▶ **Problem statement**
Wherever a line holds the word "this", copy that line out.

▶ **Given data**
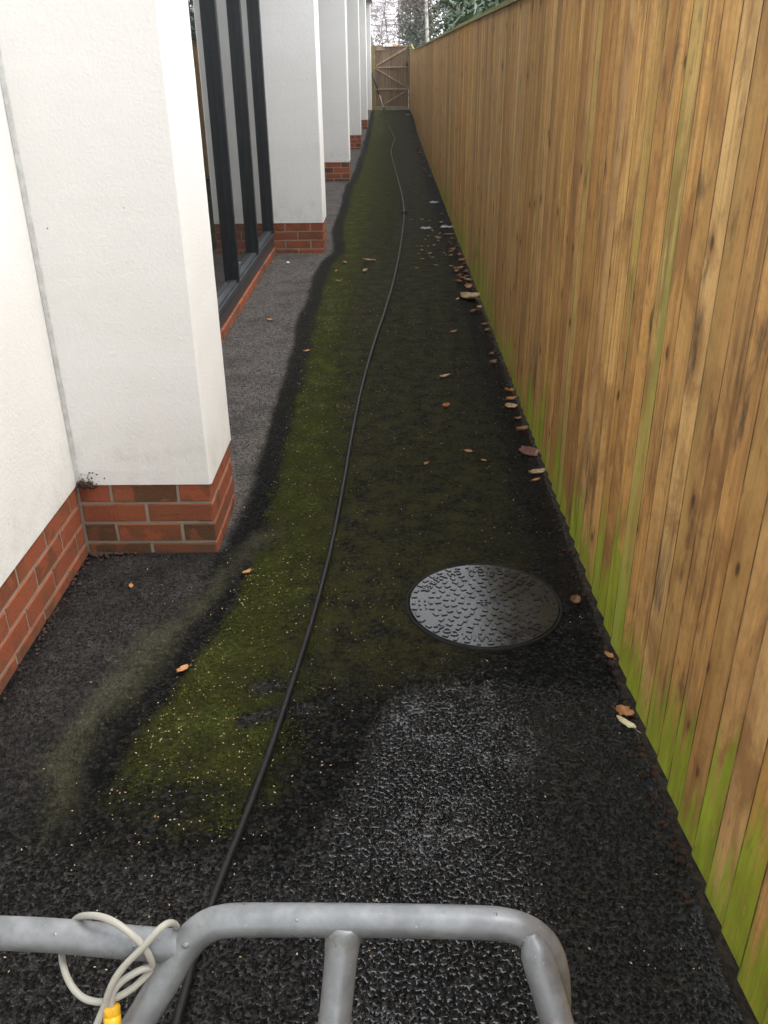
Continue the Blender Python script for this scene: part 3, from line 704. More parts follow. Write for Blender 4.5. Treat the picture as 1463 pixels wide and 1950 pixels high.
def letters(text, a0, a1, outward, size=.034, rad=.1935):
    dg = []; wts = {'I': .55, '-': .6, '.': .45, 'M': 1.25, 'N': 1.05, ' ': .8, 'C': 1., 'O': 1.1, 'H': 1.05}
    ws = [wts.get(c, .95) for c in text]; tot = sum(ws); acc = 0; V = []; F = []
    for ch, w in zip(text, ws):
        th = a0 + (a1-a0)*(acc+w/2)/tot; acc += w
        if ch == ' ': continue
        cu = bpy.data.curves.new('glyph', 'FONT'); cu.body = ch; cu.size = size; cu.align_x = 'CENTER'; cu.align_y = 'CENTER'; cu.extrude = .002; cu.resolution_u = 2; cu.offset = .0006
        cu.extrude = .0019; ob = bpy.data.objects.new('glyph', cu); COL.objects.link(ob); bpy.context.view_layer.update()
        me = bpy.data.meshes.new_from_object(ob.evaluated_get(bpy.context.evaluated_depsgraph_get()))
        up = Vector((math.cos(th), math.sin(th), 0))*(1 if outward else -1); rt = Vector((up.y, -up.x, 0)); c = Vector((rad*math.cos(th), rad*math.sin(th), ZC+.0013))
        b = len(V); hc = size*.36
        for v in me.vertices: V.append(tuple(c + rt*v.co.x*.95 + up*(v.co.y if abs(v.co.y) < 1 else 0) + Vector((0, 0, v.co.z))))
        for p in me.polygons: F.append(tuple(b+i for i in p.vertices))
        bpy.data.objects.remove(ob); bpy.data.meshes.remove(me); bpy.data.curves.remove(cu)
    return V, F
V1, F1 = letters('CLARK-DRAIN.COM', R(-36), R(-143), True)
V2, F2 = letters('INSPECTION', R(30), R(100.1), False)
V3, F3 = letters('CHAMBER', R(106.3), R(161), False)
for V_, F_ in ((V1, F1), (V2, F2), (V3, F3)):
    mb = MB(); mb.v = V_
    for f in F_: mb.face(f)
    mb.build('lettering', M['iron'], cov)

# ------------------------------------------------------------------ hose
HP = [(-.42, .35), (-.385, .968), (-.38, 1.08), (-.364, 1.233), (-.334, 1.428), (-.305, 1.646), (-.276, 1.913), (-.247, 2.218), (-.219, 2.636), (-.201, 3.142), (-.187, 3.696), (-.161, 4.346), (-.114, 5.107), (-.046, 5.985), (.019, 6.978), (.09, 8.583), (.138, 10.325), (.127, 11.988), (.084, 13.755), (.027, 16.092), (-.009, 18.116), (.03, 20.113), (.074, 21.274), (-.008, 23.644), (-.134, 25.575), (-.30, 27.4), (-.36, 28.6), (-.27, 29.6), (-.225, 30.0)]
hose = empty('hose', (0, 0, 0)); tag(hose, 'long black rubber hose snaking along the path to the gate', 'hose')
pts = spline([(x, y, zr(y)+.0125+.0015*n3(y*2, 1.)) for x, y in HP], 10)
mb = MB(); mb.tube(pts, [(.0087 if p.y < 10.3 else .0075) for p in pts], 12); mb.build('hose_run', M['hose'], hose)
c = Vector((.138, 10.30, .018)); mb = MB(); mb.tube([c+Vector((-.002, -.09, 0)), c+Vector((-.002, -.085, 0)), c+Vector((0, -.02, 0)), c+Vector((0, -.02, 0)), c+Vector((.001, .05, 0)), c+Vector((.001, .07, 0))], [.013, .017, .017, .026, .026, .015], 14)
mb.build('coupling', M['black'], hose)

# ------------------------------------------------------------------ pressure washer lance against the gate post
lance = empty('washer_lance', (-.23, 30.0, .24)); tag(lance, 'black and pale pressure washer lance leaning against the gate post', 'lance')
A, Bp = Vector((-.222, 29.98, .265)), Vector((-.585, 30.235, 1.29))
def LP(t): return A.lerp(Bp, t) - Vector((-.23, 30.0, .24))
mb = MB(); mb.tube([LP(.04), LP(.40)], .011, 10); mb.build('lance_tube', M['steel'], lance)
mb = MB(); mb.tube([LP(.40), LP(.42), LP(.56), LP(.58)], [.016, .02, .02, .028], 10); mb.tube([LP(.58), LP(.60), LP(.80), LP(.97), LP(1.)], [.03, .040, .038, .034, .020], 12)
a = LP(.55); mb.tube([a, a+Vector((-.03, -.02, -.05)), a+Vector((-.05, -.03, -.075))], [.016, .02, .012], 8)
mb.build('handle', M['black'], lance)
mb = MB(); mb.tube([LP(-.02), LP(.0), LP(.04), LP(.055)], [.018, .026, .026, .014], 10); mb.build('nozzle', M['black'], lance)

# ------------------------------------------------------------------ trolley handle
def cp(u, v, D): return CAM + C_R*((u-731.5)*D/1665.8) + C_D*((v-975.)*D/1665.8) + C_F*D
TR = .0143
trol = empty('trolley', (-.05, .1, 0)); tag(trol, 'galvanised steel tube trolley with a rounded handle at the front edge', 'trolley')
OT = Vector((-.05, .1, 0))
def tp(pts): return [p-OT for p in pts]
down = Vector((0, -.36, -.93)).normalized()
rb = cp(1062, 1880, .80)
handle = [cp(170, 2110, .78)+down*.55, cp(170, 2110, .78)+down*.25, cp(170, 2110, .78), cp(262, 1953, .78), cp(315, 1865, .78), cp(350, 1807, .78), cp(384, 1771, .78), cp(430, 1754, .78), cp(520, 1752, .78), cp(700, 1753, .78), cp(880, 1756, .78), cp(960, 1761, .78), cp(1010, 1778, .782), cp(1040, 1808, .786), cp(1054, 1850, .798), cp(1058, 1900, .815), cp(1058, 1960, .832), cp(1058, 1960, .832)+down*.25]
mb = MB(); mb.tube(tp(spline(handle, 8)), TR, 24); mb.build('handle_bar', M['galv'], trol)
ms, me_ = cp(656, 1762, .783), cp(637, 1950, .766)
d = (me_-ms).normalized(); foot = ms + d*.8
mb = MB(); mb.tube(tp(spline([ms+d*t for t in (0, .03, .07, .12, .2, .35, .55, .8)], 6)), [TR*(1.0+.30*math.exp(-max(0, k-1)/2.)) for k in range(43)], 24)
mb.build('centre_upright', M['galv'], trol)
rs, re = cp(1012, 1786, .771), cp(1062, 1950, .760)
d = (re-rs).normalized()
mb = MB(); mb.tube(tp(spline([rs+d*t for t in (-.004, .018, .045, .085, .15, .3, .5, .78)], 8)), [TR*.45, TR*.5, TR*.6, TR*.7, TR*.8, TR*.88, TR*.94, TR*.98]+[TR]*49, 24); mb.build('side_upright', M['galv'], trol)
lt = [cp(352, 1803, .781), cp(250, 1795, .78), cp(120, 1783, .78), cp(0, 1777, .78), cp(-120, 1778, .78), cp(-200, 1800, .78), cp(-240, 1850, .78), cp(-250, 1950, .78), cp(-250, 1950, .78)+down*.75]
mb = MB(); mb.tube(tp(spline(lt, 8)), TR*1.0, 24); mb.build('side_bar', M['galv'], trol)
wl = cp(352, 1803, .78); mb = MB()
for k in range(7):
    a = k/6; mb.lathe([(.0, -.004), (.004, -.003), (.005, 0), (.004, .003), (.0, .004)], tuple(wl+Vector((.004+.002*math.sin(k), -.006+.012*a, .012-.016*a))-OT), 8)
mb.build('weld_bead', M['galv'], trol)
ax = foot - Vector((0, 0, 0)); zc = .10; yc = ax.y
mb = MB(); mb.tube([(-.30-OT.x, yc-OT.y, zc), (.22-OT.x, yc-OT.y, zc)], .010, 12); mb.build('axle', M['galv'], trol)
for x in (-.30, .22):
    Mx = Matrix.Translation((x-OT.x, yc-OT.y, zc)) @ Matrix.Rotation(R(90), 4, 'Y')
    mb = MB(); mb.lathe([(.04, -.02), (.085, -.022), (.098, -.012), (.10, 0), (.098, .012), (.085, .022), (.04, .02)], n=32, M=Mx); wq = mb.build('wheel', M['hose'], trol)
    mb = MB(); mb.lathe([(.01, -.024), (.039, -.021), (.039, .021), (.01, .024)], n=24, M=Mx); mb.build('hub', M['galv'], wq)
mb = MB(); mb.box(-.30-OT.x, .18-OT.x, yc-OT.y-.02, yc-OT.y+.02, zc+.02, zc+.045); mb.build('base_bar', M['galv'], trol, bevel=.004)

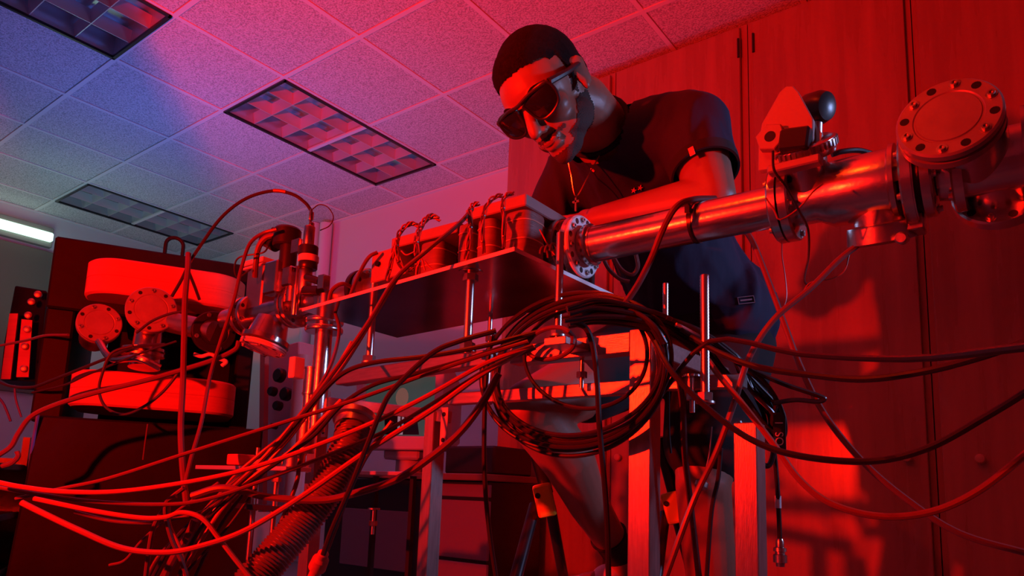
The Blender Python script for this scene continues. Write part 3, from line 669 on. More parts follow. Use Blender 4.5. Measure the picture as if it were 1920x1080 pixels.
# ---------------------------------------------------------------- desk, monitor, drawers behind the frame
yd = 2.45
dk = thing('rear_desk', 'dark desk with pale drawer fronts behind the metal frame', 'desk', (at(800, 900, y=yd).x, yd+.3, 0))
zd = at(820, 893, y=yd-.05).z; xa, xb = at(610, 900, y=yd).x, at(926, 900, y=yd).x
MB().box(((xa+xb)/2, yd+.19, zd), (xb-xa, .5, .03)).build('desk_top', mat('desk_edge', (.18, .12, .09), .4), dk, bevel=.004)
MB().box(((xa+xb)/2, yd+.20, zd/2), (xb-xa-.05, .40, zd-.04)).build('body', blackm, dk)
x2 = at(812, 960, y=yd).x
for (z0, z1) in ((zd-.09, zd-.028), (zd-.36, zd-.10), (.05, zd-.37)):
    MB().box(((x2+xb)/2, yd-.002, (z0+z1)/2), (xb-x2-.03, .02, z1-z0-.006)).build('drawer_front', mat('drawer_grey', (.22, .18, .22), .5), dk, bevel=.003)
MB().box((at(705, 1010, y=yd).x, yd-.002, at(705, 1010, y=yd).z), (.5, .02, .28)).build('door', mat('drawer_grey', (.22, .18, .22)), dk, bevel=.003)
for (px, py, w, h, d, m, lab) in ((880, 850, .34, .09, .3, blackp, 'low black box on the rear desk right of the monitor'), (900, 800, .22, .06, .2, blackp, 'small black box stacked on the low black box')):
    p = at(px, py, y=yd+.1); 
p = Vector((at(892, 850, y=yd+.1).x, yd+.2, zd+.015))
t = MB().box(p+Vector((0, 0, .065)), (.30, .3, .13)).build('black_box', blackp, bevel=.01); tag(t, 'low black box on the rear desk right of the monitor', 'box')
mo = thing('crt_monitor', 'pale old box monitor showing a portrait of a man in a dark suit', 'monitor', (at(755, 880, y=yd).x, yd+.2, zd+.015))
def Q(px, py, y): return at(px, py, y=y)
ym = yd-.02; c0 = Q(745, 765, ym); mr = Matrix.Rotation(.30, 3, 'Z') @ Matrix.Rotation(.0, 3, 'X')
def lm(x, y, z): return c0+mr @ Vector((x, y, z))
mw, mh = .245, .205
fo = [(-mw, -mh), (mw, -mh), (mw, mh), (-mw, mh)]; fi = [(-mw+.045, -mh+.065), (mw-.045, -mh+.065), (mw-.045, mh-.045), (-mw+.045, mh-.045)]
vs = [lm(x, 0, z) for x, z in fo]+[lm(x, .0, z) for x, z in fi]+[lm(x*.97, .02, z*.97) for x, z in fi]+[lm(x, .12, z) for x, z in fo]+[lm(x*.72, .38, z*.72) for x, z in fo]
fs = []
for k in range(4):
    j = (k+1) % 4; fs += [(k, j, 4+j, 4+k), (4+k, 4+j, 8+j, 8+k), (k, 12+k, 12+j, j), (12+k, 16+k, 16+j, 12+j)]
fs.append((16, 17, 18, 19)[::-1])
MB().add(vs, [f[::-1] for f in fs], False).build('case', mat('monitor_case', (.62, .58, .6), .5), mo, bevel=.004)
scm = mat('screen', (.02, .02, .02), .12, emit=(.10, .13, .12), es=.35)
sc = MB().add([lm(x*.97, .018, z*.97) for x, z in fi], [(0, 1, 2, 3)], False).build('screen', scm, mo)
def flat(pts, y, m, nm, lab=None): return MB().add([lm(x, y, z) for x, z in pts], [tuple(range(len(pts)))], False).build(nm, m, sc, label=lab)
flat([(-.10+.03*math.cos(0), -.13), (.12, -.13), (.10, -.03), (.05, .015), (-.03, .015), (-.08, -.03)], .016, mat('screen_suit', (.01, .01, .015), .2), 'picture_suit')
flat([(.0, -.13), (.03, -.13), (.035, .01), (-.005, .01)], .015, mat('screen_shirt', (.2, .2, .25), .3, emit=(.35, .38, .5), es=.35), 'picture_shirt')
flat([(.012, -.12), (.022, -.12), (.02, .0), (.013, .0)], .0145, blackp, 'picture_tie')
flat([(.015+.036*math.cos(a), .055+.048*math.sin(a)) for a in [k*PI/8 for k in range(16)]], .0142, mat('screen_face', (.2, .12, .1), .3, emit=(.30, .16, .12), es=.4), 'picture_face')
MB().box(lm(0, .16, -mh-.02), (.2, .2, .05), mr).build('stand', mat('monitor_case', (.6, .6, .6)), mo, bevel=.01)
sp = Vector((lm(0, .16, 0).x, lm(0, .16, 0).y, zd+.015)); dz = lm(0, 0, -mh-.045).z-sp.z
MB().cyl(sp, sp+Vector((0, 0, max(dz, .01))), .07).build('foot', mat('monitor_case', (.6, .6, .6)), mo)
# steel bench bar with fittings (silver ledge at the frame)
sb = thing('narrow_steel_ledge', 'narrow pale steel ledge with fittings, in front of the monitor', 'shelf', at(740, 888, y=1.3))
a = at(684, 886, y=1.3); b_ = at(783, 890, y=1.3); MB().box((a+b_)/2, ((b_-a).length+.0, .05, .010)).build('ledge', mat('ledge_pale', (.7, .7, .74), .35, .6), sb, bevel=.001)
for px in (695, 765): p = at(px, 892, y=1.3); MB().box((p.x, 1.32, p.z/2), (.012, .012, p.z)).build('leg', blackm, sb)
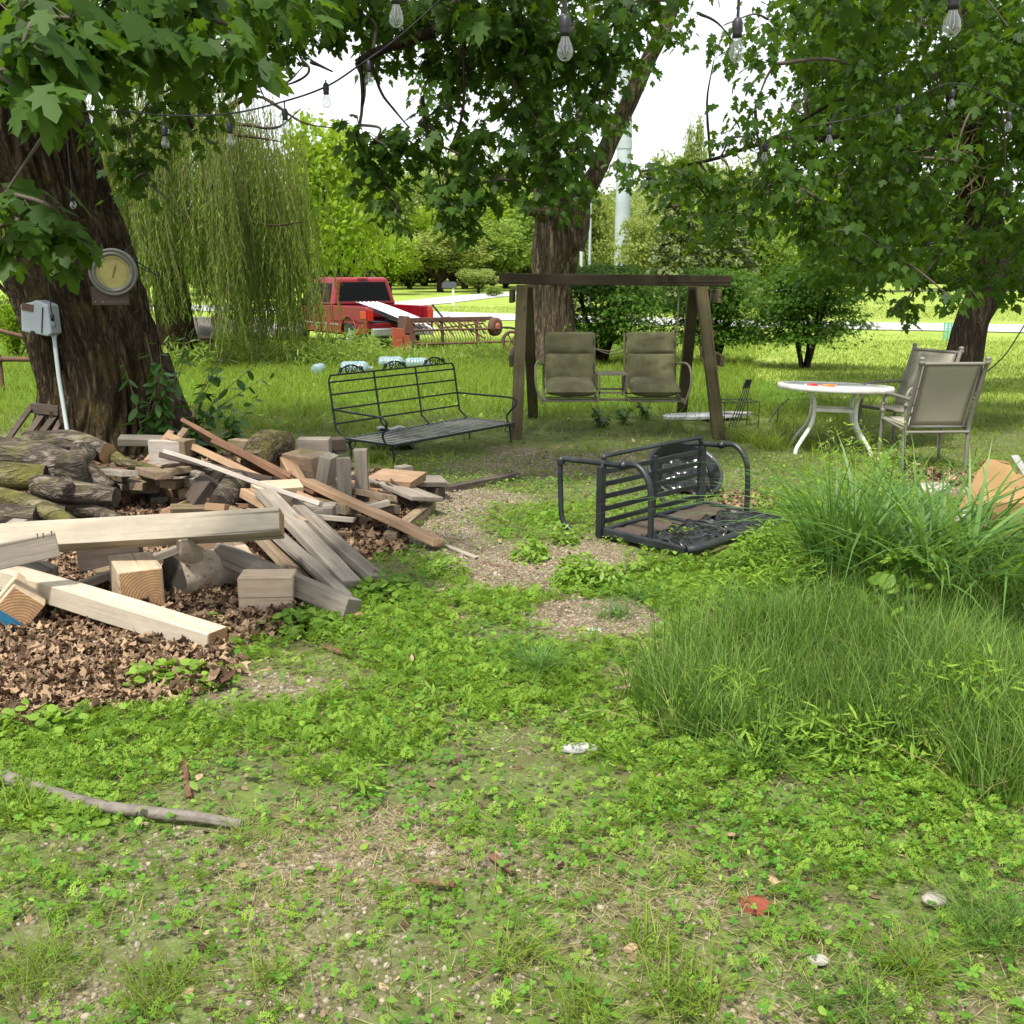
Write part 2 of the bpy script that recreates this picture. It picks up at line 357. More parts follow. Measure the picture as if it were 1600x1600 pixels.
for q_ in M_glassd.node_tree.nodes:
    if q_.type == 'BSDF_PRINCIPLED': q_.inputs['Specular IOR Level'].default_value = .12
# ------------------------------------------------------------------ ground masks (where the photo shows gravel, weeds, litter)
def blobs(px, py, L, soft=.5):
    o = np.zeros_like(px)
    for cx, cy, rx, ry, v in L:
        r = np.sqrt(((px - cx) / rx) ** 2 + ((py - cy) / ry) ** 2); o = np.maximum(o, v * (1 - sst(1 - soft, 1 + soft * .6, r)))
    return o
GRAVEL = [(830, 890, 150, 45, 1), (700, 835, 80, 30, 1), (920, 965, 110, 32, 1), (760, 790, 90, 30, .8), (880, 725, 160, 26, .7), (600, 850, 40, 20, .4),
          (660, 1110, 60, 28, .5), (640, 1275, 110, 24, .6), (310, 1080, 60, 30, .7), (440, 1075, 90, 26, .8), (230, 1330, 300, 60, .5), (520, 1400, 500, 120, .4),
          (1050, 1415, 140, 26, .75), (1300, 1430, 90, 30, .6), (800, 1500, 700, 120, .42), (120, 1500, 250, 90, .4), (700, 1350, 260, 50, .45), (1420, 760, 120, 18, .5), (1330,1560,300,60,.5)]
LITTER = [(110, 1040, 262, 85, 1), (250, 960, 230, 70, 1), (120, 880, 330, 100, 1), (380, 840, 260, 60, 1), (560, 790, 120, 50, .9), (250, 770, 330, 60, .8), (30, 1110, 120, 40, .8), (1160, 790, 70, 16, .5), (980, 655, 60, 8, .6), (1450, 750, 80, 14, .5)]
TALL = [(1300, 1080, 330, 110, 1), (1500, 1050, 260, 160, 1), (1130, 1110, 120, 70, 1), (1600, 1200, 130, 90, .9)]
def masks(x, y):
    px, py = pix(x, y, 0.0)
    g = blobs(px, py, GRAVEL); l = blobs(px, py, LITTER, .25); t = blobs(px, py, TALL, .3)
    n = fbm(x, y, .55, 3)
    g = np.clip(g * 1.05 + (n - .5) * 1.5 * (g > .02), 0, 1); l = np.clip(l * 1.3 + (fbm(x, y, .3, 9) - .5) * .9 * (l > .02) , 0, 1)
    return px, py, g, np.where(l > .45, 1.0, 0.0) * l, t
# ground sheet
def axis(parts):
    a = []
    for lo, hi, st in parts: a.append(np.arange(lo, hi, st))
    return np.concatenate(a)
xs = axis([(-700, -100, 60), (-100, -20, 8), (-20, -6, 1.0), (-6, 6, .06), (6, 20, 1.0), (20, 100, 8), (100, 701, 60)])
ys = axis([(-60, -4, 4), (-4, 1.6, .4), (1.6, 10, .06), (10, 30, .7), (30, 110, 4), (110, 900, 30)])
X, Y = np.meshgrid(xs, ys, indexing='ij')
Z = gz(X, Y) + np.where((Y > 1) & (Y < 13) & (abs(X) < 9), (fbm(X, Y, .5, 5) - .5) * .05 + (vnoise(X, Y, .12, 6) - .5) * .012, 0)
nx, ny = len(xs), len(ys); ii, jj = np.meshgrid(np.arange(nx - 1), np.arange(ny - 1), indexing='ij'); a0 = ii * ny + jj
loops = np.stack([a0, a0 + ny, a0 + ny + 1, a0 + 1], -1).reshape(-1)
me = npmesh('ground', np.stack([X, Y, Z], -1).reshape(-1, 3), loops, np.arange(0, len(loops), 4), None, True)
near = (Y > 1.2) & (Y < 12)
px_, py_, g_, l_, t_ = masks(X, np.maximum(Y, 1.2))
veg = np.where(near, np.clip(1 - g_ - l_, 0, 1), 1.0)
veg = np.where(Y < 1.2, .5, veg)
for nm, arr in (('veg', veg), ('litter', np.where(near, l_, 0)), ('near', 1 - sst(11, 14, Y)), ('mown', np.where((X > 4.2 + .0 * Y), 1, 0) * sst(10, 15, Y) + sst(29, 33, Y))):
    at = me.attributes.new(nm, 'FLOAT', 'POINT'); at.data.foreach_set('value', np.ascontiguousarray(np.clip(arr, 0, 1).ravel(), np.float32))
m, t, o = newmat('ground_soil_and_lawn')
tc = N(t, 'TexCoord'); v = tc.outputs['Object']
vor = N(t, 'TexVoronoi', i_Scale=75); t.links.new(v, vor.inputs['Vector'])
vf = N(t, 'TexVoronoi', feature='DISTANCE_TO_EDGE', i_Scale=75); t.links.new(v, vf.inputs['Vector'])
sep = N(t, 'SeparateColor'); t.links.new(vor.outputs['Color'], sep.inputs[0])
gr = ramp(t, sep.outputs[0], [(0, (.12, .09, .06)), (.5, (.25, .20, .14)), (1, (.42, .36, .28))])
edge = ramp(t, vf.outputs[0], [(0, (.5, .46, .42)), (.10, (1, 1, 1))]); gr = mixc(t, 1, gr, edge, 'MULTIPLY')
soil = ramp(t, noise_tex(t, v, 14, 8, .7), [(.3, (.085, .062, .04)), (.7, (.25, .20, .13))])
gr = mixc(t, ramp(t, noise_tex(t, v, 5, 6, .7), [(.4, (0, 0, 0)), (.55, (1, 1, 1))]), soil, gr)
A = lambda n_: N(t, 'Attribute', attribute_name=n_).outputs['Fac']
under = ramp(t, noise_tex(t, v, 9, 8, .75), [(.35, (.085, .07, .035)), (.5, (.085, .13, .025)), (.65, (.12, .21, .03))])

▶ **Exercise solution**
Continue the Blender Python script for this scene: part 3, from line 704. More parts follow. Write for Blender 4.5. Treat the picture as 1463 pixels wide and 1950 pixels high.
The Blender Python script for this scene continues. Write part 3, from line 669 on. More parts follow. Use Blender 4.5. Measure the picture as if it were 1920x1080 pixels.
Write part 2 of the bpy script that recreates this picture. It picks up at line 357. More parts follow. Measure the picture as if it were 1600x1600 pixels.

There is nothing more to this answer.